Farm Progress

Soybean Corner: There may come a point in the season when you have to give up on seeding cover crops, but it’s not yet.

September 5, 2018

3 Min Read
TIME TO SEED: One option for seeding cereal rye after harvest is to broadcast it with fertilizer. Some prefer drilling for better placement and seed-to-soil contact.

How late can I go seeding cereal rye after corn for fields going to soybeans in 2019? What risks increase and what do I forfeit if the cover crop doesn’t go in until November? If it’s that late, should I just not sow it?

The Indiana certified crop advisers answering this question include Betsy Bower, Ceres Solutions Cooperative, Lafayette; Steve Gauck, Beck’s sales agronomist, Greensburg; and Dan Ritter, agronomist with Dairyland Seed, Wabash.

Bower: You can seed cereal rye rather late. Since it’s a cool-season grass, it will germinate and grow at cool temperatures. I’ve seen it planted around Thanksgiving and germinate during a warm spell in January. Is it necessarily recommended to plant that late? No, but you certainly could plant until mid- to late November.

Even if you get just a couple leaves emerged, you would be amazed at the soil erosion that could still be prevented, especially if seeding at rather high rates of 60 to 90 pounds per acre. If seeding late, I would recommend seeding at a higher rate if soil erosion is a concern.

What you risk or forfeit seeding late is that cereal rye will not grow fast, and you won’t see the most benefit from seeding a cover crop. If you’re using cost-share funds from the Natural Resources Conservation Service and soil and water conservation districts, you may forfeit contract dollars by seeding that late. If a goal is to help capture nitrogen that may have been unused in the corn crop or to reduce leaching from a manure application, seeding late will not allow you to capture all that you could capture by seeding earlier.

If you’re using cover crops to compete with weeds, you may not get enough cover quick enough with winter annual weeds that germinate in the spring. You can apply dicamba in the fall to control winter annual weeds such as marestail, but competitive advantage from the cover crop to help with spring-emerged weeds will be limited.

If the forecast for November is still warm for a few weeks, go ahead and seed. Even if you don’t get full benefits by planting late, you’ll start your journey on improved soil health just by having another crop other than corn or soybeans.

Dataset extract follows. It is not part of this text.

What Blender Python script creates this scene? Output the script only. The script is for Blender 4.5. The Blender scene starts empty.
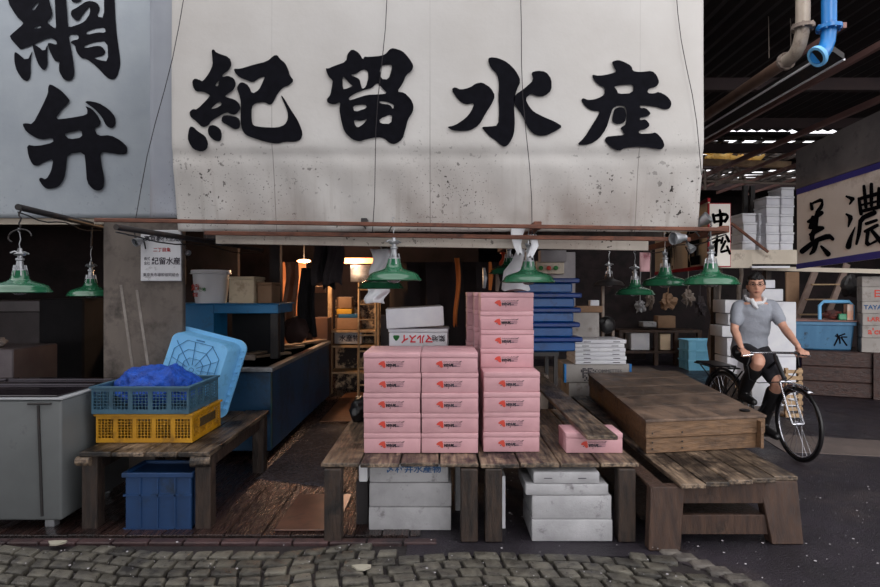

Gauck: If you’re in a situation where cover crops are going to be planted late, cereal rye is one of your best options. We’ve seen success planting into late November in southern Indiana. Cereal rye can grow and thrive in colder soils, much like wheat. It will germinate and grow until soils reach around 34 degrees F and will start again in the spring when temperatures get above about 38 degrees F.

Planting late may not yield much top growth in the fall, but root growth will continue until the ground freezes. Next spring top growth of the cover crop can catch up. Don’t judge success of your cover crops on top growth. Roots are what we need most.

Ritter: Rye is one of the hardiest of all cereal grains. Germination and growth can occur at rather low temperatures. If needed, you could plant as late as early November and have success. As always, weather extremes can cause problems. I know growers who have planted then and had a good cover crop in spring. Planting that late sacrifices some benefits of an actively growing cover in the fall. Remember, we aren’t looking for a thick stand like for grain production.